Em 2009, a Itália alterou o nome da então uva Prosecco para Glera. O professor Mark Davison da Universidade de Monash em Melbourne foi contratado para buscar meios legais de defender o produto australiano e encontrou evidências em mais de 80 documentos com datas que vão desde 1969 e que comprovam que os italianos já se referiam à uva e à bebida como Prosecco. Questionado sobre a motivação para a mudança dos nomes, ele explica:
“Europeus têm uma ligação muito forte com as denominações de origem porque isso remete à tradição e à cultura. Outro fator está associado ao valor comercial, uma vez que, muitas pessoas acreditam que essas denominações representam qualidade e estão dispostos a pagar mais pela bebida. E, por último, está a questão da competição, uma vez que fica mais fácil para a União Europeia excluir os competidores que tentam fazer negócios na Europa”.

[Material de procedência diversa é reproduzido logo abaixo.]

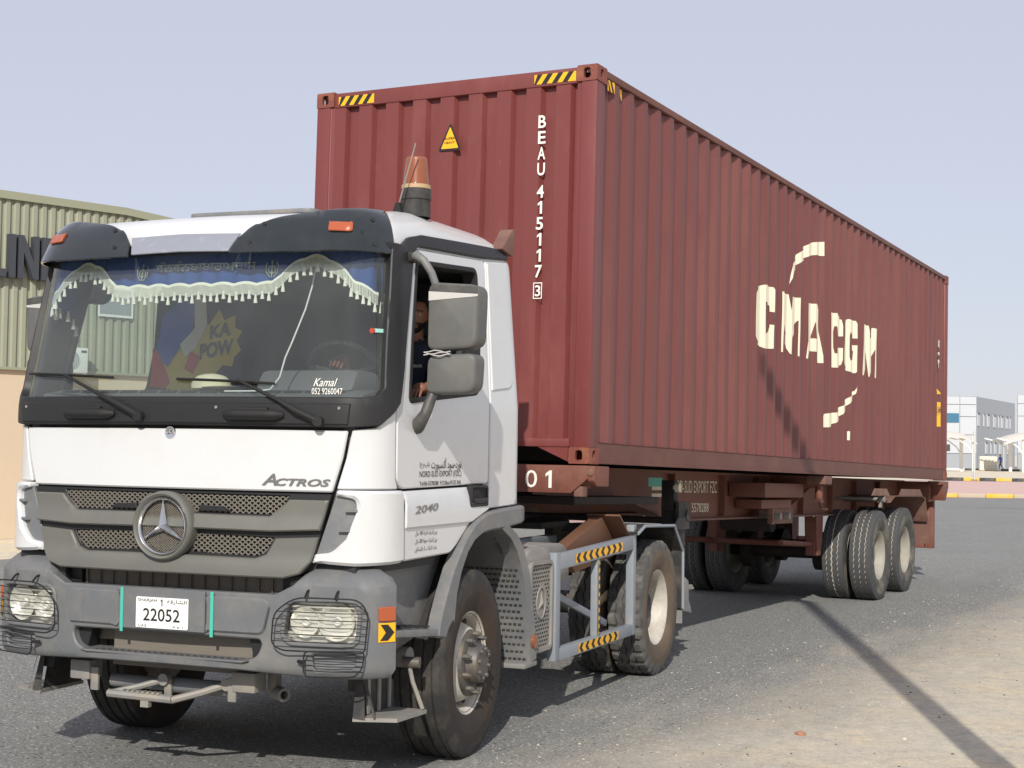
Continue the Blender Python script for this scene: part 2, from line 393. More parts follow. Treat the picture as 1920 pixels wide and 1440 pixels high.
# ------------------------------------------------------------------ ground
def ground_material(name, sandy):
    m = bpy.data.materials.new(name); m.use_nodes = True; MATS[name] = m
    nt = m.node_tree; N = nt.nodes; L = nt.links; b = N['Principled BSDF']; b.inputs['Roughness'].default_value = .92; b.inputs['Specular IOR Level'].default_value = .25
    geo = N.new('ShaderNodeNewGeometry'); pos = geo.outputs['Position']
    def noise(scale, detail=5, rough=.6, vec=pos):
        n = N.new('ShaderNodeTexNoise'); n.inputs['Scale'].default_value = scale; n.inputs['Detail'].default_value = detail; n.inputs['Roughness'].default_value = rough
        L.new(vec, n.inputs['Vector']); return n.outputs['Fac']
    def rng(v, a, b_, c=0, d=1):
        n = N.new('ShaderNodeMapRange'); n.inputs[1].default_value = a; n.inputs[2].default_value = b_; n.inputs[3].default_value = c; n.inputs[4].default_value = d; L.new(v, n.inputs[0]); return n.outputs[0]
    def mix(f, a, b_):
        n = N.new('ShaderNodeMix'); n.data_type = 'RGBA'; L.new(f, n.inputs[0])
        for i, c in ((6, a), (7, b_)):
            if isinstance(c, tuple): n.inputs[i].default_value = (*c, 1)
            else: L.new(c, n.inputs[i])
        return n.outputs[2]
    def math_(op, a, b_):
        n = N.new('ShaderNodeMath'); n.operation = op
        for i, c in ((0, a), (1, b_)):
            if isinstance(c, (int, float)): n.inputs[i].default_value = c
            else: L.new(c, n.inputs[i])
        return n.outputs[0]
    sand = mix(noise(2.2, 8, .7), srgb(204, 195, 176), srgb(229, 219, 197))
    sand = mix(rng(noise(1.3, 7, .7), .48, .62, 0, .7), sand, srgb(232, 212, 176))
    sand = mix(rng(noise(7, 6, .75), .46, .62, 0, .6), sand, srgb(182, 175, 162))
    sand = mix(rng(noise(38, 3), .60, .70, 0, .6), sand, srgb(150, 140, 126))
    sand = mix(rng(noise(90, 2), .66, .74, 0, .6), sand, srgb(224, 216, 198))
    if not sandy:
        asp = mix(rng(noise(.45, 6, .65), .3, .7), (.175, .181, .170), (.255, .26, .245))
        asp = mix(rng(noise(26, 6, .85), .40, .60, 0, .75), asp, (.12, .122, .118))
        asp = mix(rng(noise(48, 5, .8), .42, .60, 0, .85), asp, (.37, .367, .35))
        asp = mix(rng(noise(75, 3, .7), .34, .48, .8, 0), asp, (.085, .086, .087))
        for sc, r0, r1, thr, c_ in ((32, .20, .30, .55, (.58, .57, .53)), (17, .12, .18, .72, (.62, .60, .55)), (24, .22, .30, .68, (.05, .05, .05))):
            v = N.new('ShaderNodeTexVoronoi'); v.inputs['Scale'].default_value = sc; L.new(pos, v.inputs['Vector'])
            sp_ = N.new('ShaderNodeSeparateColor'); L.new(v.outputs['Color'], sp_.inputs[0])
            asp = mix(math_('MULTIPLY', rng(v.outputs['Distance'], r0, r1, .9, 0), rng(sp_.outputs[0], thr, thr+.04)), asp, c_)
        asp = mix(rng(noise(.16, 5, .6), .58, .72, 0, .35), asp, (.10, .10, .10))
        tc = N.new('ShaderNodeMapping'); L.new(pos, tc.inputs[0]); tc.inputs['Scale'].default_value = (1.2, .12, 1)
        asp = mix(rng(noise(1.0, 4, .6, tc.outputs[0]), .55, .75, 0, .28), asp, (.14, .14, .14))
        sep = N.new('ShaderNodeSeparateXYZ'); L.new(pos, sep.inputs[0])
        d = math_('SUBTRACT', sep.outputs[0], math_('ADD', math_('MULTIPLY', sep.outputs[1], .055), 1.75))
        st = N.new('ShaderNodeMapping'); L.new(pos, st.inputs[0]); st.inputs['Scale'].default_value = (1.0, .35, 1)
        d = math_('ADD', d, math_('MULTIPLY', math_('SUBTRACT', noise(1.1, 8, .72, st.outputs[0]), .5), 2.6))
        f = rng(d, -.15, 1.7, 0, .93)
        grit = rng(noise(26, 6, .75), .3, .7, .55, 1.1)
        col = mix(math_('MULTIPLY', f, grit), asp, sand)
    else: col = sand
    L.new(col, b.inputs['Base Color'])
    bp = N.new('ShaderNodeBump'); bp.inputs['Strength'].default_value = .8; bp.inputs['Distance'].default_value = .012
    L.new(noise(70, 5, .7), bp.inputs['Height']); L.new(bp.outputs[0], b.inputs['Normal'])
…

Tony Battaglene é enfático ao afirmar que “a indústria de vinhos da Austrália rejeita todos os pedidos de Indicação Geográfica (IG) relacionados ao Prosecco, pois, entende que isso seria o mesmo que impor restrições ao uso das uvas Shiraz e Chardonnay”.
Quando questionado sobre o resultado dessa disputa, ele pontua: “estamos muito otimistas. Os consumidores da Austrália naturalmente não acreditam em indicações geográficas e têm questionado o real motivo pelo qual a União Europeia está tentando mudar as regras. Muitos dos produtores que fazem Prosecco na Austrália são italianos e compraram mudas vindas da Itália, como Otto Dal Zotto, por exemplo”.